Yaratılışı gereği sosyal bir varlık olan insan için toplumsal hayat ne kadar önemli ve gerekli ise, toplum için de o toplumun çekirdeğini oluşturan, aile kurumu o kadar önemli ve hayati öneme sahiptir. Aile, bu niteliğiyle toplumlarda kültürel kimliğin, insani değerlerin ve tarihi sürekliliğin koruyucusu ve aktarıcısı olan bir kurumdur. Aile Toplumun Çekirdeğidir. Aileler birleşerek toplumu meydana getirir. Aile; kan bağlılığı, evlilik ve diğer yasal yollardan, aralarında akrabalık ilişkisi bulunan ve çoğunlukla aynı evde yaşayan bireylerden oluşan bir birimdir.
Aile, toplumsal değişmelere olabildiğince açık bir kurumdur. Evlilik; “tam ve sürekli bir hayat ortaklığı kurmak üzere, cinsiyetleri ayrı iki kişinin hukuken makbul ve geçerli
bir şekilde birleşmesi” olarak tanımlanabilir. Aile ne kadar önemli birim ise evlilik te o kadar önemli ve saygıdeğer bir olgudur.

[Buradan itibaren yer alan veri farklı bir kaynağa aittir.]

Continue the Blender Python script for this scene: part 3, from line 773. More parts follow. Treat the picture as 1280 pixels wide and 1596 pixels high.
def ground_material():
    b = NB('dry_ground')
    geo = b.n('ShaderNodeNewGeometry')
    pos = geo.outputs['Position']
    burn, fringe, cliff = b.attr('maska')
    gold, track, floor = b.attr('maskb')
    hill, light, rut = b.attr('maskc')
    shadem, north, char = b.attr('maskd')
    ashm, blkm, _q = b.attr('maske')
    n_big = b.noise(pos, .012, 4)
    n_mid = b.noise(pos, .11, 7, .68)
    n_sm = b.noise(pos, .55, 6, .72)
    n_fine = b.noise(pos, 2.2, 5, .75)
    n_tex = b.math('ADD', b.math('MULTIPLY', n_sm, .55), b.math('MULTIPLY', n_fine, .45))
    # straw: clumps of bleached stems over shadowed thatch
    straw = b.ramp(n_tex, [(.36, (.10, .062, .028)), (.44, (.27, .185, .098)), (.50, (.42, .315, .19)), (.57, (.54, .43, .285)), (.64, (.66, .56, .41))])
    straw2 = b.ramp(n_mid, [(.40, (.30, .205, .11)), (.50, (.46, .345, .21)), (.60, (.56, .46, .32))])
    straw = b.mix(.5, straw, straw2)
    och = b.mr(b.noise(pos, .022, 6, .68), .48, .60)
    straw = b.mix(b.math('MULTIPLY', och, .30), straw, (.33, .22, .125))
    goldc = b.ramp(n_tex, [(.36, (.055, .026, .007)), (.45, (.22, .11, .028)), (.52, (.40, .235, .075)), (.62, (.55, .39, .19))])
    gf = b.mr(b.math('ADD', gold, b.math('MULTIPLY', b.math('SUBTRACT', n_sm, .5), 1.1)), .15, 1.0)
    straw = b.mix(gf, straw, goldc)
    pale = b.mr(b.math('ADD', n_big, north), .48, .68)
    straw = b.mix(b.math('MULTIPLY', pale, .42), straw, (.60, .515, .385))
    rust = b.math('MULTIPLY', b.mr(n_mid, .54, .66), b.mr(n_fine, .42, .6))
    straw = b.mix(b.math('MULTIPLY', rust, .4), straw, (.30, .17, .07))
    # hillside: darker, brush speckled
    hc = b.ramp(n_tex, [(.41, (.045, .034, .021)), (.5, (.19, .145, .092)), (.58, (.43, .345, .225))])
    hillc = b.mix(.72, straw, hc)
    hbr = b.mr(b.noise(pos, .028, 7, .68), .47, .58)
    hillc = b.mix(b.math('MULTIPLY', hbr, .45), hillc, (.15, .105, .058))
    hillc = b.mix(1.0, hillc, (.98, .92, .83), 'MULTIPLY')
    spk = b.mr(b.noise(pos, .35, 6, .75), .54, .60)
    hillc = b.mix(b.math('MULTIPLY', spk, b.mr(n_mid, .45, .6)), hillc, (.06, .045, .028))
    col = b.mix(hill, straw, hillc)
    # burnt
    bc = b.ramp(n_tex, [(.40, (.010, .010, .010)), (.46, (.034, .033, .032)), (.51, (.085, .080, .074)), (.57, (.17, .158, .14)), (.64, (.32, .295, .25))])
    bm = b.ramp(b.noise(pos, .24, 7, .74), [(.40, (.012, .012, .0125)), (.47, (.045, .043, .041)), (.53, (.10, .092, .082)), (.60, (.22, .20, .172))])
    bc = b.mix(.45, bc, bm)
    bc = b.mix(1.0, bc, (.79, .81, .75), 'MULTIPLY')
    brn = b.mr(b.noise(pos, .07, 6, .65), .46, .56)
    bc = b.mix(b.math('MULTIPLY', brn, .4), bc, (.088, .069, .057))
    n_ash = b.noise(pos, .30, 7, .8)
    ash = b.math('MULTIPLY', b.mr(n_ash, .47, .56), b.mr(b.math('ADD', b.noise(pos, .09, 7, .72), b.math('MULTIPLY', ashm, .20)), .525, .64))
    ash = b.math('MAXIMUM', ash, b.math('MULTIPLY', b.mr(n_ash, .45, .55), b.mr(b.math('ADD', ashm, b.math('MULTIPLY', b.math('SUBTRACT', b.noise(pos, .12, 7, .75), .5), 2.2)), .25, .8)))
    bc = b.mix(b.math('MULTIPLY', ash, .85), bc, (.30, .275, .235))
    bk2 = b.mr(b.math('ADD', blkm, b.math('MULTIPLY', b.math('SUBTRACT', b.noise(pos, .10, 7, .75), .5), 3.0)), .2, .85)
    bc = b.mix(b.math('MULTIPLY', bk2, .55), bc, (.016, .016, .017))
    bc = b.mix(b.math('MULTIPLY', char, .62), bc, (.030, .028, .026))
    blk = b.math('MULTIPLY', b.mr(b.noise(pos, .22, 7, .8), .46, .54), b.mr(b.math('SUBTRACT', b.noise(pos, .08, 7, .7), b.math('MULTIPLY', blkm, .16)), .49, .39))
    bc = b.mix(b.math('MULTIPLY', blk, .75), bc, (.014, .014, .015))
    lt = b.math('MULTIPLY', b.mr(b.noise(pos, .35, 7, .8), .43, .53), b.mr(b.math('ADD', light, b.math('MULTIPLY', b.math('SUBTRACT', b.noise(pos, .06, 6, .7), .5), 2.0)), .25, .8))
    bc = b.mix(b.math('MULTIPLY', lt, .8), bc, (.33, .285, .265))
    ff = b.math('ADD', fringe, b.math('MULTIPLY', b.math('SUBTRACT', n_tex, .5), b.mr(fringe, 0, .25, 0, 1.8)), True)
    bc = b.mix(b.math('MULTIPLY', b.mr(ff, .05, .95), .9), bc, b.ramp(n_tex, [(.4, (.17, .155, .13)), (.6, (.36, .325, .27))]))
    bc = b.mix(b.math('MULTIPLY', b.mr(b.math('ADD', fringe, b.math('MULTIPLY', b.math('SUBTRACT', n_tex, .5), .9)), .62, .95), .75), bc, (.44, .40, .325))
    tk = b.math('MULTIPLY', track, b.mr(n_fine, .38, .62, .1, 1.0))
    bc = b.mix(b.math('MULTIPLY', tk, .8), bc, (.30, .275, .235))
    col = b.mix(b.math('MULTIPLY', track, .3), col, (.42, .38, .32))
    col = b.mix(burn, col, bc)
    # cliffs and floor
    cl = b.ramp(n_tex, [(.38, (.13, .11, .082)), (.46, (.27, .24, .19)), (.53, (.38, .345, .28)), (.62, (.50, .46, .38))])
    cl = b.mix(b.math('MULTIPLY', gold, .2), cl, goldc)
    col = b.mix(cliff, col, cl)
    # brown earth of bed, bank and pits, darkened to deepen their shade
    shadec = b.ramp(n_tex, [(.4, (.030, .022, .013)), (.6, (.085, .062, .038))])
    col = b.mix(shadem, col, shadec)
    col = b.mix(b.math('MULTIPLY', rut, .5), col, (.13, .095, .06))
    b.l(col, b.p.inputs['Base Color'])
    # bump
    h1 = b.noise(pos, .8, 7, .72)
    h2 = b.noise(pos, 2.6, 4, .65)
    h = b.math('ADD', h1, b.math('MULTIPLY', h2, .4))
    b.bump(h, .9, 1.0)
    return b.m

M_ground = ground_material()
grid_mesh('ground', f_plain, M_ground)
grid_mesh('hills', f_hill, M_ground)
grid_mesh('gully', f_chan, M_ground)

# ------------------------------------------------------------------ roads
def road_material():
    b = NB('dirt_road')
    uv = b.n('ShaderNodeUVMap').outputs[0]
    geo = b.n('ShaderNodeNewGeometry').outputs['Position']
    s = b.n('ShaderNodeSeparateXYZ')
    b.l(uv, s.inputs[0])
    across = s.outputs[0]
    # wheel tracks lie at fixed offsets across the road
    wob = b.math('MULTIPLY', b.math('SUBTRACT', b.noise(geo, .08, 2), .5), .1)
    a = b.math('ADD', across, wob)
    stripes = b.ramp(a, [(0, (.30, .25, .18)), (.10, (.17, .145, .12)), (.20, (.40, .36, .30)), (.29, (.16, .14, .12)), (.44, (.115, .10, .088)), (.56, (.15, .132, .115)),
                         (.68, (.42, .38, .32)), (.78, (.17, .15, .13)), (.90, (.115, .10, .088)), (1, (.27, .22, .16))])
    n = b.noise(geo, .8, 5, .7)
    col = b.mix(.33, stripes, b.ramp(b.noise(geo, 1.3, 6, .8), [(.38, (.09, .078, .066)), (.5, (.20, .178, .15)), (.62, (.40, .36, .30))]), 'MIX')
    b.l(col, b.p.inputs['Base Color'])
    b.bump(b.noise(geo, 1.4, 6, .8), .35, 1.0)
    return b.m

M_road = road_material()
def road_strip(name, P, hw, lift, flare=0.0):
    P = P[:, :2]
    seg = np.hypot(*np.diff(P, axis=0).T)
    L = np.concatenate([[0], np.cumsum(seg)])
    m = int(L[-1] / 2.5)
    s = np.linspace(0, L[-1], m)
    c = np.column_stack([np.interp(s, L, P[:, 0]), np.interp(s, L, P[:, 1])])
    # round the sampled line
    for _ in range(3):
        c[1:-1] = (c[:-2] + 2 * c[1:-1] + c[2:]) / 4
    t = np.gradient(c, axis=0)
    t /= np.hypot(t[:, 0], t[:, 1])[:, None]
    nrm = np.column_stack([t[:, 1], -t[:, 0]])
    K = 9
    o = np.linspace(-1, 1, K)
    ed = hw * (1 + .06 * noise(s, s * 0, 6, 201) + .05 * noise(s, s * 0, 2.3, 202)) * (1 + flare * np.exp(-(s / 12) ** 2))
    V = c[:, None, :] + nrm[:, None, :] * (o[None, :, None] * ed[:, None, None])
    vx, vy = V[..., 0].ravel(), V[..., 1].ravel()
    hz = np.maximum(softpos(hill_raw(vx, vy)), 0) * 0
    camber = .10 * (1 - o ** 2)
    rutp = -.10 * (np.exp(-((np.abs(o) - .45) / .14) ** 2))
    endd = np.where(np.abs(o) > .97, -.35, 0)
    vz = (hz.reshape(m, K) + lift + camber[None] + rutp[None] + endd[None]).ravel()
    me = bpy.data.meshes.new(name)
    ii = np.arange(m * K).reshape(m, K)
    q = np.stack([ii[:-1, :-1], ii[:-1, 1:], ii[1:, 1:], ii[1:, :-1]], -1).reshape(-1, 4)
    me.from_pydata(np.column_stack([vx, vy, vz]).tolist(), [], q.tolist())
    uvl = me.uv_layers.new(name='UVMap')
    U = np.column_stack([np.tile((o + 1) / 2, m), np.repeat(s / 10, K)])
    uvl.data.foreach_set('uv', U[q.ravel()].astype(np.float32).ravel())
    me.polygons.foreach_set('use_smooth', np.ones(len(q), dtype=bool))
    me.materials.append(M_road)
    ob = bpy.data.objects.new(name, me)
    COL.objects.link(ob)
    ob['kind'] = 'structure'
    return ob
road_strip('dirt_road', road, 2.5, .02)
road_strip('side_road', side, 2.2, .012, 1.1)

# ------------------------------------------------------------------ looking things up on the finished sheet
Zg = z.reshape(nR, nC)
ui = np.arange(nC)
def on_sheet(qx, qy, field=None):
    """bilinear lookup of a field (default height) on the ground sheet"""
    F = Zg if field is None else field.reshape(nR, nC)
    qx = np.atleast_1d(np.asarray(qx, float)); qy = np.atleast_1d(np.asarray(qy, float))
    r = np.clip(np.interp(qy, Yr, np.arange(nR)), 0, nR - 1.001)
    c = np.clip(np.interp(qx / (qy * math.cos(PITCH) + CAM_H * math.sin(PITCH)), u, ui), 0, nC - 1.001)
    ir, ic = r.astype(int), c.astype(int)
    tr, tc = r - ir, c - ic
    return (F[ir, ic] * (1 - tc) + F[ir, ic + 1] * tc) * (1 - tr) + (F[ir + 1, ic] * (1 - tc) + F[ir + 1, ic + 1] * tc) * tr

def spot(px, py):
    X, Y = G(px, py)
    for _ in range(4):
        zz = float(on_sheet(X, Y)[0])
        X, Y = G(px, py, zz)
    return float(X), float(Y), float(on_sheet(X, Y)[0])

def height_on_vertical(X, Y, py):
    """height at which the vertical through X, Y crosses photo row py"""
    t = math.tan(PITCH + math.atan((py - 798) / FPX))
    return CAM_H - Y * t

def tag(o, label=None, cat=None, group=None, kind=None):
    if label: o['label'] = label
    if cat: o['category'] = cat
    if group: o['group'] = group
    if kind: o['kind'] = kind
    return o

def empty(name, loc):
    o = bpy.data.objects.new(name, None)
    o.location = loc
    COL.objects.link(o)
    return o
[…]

Kadın ve erkek birbirini tamamlayan bir bütünün iki parçası gibidirler. Yüce Allah; “…kadınlar sizin elbiseniz, örtünüz; siz de onların elbisesi, örtüsüsünüz… ”( Bakara Suresi, 187 ) ayeti ile elbisenin ayıpları örttüğü, soğuk ve sıcaktan insanları koruduğu gibi, kadın ve erkeğin de birbirlerinin ayıplarını örten, eksiklerini gideren ve dış tesirlerden koruyan bir elbise gibi olmaları istenmiştir. Evlilik, yeni dikilmiş bir fidana benzer. Özenle bakılması gerekir. Aksi takdirde belli bir zaman sonra kuruyabilir.
Hz. Aişe annemiz, bir gün Hz.Peygamber Efendimize her kadının zaman zaman eşine sorduğu şu soruyu sorar:
-Ey Allah’ın Rasulü beni seviyor musun?
Allah Resulü;
– Evet Ya Aişe, elbette seni seviyorum! der.
Bu cevap üzerine Aişe Annemiz Allah Resulünün ne kadar sevdiğini merak ettiğinden tekrar sorar:
– Beni ne kadar seviyorsun Ya Resulallah?
-Efendimiz, kördüğüm gibi der.
Hz Aişe Annemiz aldığı bu cevap karşısında son derece memnun olur. O, bu memnuniyetini tekrar yaşamak adına zaman zaman Efendimize:
“- Ey Allah’ın Resulü kördüğüm ne âlemde?” diye sorduğunda Allah Resulü de her defasında Aişe annemizi memnun edecek şu cevabı verir;
– İlk günkü gibi Ya Aişe.
Evlik Ağacı diye bir hikâye vardır. Belki çoğunuzun bildiği ve duyduğu bir hikayedir bu. Son derece severek evlenen yeni evli bir çift; evlenmeden önce sık sık birbirlerini çok sevdiklerine dair ne kadar da dil dökmüşlerdi. Ama şimdilerde, küçük bir söz, ufak bir olay, aralarında orta çaplı bir kavganın çıkmasına yetiyordu. Evliliklerinin daha ilk aylarında, bu işin hiç de hayal ettikleri gibi olmadığını anlamışlardı. Aslında birbirlerini sevmiyor değillerdi.
Nihayet bir akşam oturup, ilişkilerini bir daha gözden geçirmeye karar verirler. Her ikisi de boşanmayı istememekle birlikte, işlerin böyle gitmeyeceğinin de farkındaydılar.
Erkek: “Aklıma bir fikir geldi” der. “bahçeye bir ağaç dikelim ve bu ağaç üç ay içinde kurursa ayrılalım. Şayet kurumazsa bu ayrılma fikrini bir daha aklımızdan geçirmeyelim” der. Bu ilginç fikir eşinin de hoşuna gider. Ertesi gün bir meyve fidanı alıp birlikte bahçeye dikerler. Aradan bir ay geçmişti ki, bir gece ansızın her ikisi de ellerinde içi su dolu bir bidonla bahçede karşılaşırlar. Demek ki her ikisi de bu fidanın kurumaması için ağaca su veriyorlarmış.
İşte bu karşılaşma ile hem ağacı hem de evliliklerini kurutmaktan kurtarmışlar. Ve bir daha da o olumsuz kelimeyi ne kullanmış ve ne de akıllarına getirmişler.
Hepimizin sevgisinin kördüğüm gibi olmasını Yüce Allah’tan niyaz ediyorum.